#### EXERCISE OBJECTIVE:
Reproduce the material word for word; the images stay out.

— start RAW DATA —

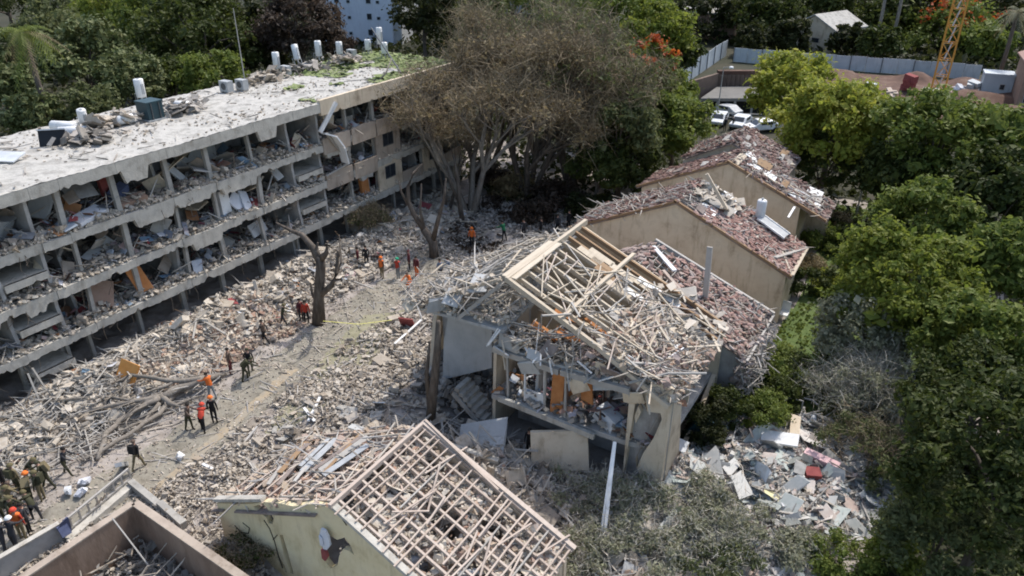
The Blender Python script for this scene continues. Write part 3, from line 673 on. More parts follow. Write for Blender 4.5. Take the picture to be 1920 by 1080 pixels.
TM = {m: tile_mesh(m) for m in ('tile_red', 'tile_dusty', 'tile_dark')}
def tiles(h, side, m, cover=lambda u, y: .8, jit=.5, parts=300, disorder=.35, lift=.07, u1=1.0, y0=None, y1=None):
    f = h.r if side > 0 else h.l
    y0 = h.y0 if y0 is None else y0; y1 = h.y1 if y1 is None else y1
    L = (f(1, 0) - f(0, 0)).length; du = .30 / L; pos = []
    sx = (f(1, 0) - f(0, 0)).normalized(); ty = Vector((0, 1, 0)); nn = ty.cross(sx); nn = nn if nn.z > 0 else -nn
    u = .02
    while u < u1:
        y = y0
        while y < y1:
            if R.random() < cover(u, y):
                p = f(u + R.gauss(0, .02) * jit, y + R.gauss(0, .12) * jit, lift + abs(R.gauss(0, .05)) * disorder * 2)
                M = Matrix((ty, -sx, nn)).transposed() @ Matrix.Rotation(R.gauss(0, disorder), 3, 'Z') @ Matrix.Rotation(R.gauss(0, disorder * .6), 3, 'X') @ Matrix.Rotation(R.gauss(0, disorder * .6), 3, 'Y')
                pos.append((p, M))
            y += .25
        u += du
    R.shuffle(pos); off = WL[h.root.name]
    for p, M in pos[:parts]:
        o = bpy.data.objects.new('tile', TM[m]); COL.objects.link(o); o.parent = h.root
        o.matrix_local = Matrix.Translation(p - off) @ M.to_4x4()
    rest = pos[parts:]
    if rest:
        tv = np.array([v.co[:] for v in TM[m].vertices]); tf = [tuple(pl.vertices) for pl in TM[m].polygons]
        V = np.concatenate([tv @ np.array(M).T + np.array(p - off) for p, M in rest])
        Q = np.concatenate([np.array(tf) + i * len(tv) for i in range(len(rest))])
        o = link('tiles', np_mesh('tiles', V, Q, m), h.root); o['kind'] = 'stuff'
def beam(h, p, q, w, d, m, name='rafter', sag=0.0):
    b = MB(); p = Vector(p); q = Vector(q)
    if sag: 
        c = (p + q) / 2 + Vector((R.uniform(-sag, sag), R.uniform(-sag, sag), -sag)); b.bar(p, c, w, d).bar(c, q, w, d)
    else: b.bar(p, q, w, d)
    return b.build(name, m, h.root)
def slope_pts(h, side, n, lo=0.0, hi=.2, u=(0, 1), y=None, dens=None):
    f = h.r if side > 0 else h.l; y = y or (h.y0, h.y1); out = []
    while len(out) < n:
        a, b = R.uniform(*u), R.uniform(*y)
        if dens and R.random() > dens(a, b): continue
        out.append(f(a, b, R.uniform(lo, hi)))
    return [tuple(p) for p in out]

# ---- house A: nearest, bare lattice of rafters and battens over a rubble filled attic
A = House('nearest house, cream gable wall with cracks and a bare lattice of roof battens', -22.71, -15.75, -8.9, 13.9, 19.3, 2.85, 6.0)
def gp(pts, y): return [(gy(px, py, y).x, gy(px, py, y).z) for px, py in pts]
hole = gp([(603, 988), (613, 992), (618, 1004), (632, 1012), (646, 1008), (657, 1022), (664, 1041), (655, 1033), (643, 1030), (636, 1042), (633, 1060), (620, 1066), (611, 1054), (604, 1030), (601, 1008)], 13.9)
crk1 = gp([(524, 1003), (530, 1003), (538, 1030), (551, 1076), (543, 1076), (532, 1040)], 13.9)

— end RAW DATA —

#### EXERCISE RESPONSE:
The Blender Python script for this scene continues. Write part 3, from line 673 on. More parts follow. Write for Blender 4.5. Take the picture to be 1920 by 1080 pixels.
TM = {m: tile_mesh(m) for m in ('tile_red', 'tile_dusty', 'tile_dark')}
def tiles(h, side, m, cover=lambda u, y: .8, jit=.5, parts=300, disorder=.35, lift=.07, u1=1.0, y0=None, y1=None):
    f = h.r if side > 0 else h.l
    y0 = h.y0 if y0 is None else y0; y1 = h.y1 if y1 is None else y1
    L = (f(1, 0) - f(0, 0)).length; du = .30 / L; pos = []
    sx = (f(1, 0) - f(0, 0)).normalized(); ty = Vector((0, 1, 0)); nn = ty.cross(sx); nn = nn if nn.z > 0 else -nn
    u = .02
    while u < u1:
        y = y0
        while y < y1:
            if R.random() < cover(u, y):
                p = f(u + R.gauss(0, .02) * jit, y + R.gauss(0, .12) * jit, lift + abs(R.gauss(0, .05)) * disorder * 2)
                M = Matrix((ty, -sx, nn)).transposed() @ Matrix.Rotation(R.gauss(0, disorder), 3, 'Z') @ Matrix.Rotation(R.gauss(0, disorder * .6), 3, 'X') @ Matrix.Rotation(R.gauss(0, disorder * .6), 3, 'Y')
                pos.append((p, M))
            y += .25
        u += du
    R.shuffle(pos); off = WL[h.root.name]
    for p, M in pos[:parts]:
        o = bpy.data.objects.new('tile', TM[m]); COL.objects.link(o); o.parent = h.root
        o.matrix_local = Matrix.Translation(p - off) @ M.to_4x4()
    rest = pos[parts:]
    if rest:
        tv = np.array([v.co[:] for v in TM[m].vertices]); tf = [tuple(pl.vertices) for pl in TM[m].polygons]
        V = np.concatenate([tv @ np.array(M).T + np.array(p - off) for p, M in rest])
        Q = np.concatenate([np.array(tf) + i * len(tv) for i in range(len(rest))])
        o = link('tiles', np_mesh('tiles', V, Q, m), h.root); o['kind'] = 'stuff'
def beam(h, p, q, w, d, m, name='rafter', sag=0.0):
    b = MB(); p = Vector(p); q = Vector(q)
    if sag: 
        c = (p + q) / 2 + Vector((R.uniform(-sag, sag), R.uniform(-sag, sag), -sag)); b.bar(p, c, w, d).bar(c, q, w, d)
    else: b.bar(p, q, w, d)
    return b.build(name, m, h.root)
def slope_pts(h, side, n, lo=0.0, hi=.2, u=(0, 1), y=None, dens=None):
    f = h.r if side > 0 else h.l; y = y or (h.y0, h.y1); out = []
    while len(out) < n:
        a, b = R.uniform(*u), R.uniform(*y)
        if dens and R.random() > dens(a, b): continue
        out.append(f(a, b, R.uniform(lo, hi)))
    return [tuple(p) for p in out]

# ---- house A: nearest, bare lattice of rafters and battens over a rubble filled attic
A = House('nearest house, cream gable wall with cracks and a bare lattice of roof battens', -22.71, -15.75, -8.9, 13.9, 19.3, 2.85, 6.0)
def gp(pts, y): return [(gy(px, py, y).x, gy(px, py, y).z) for px, py in pts]
hole = gp([(603, 988), (613, 992), (618, 1004), (632, 1012), (646, 1008), (657, 1022), (664, 1041), (655, 1033), (643, 1030), (636, 1042), (633, 1060), (620, 1066), (611, 1054), (604, 1030), (601, 1008)], 13.9)
crk1 = gp([(524, 1003), (530, 1003), (538, 1030), (551, 1076), (543, 1076), (532, 1040)], 13.9)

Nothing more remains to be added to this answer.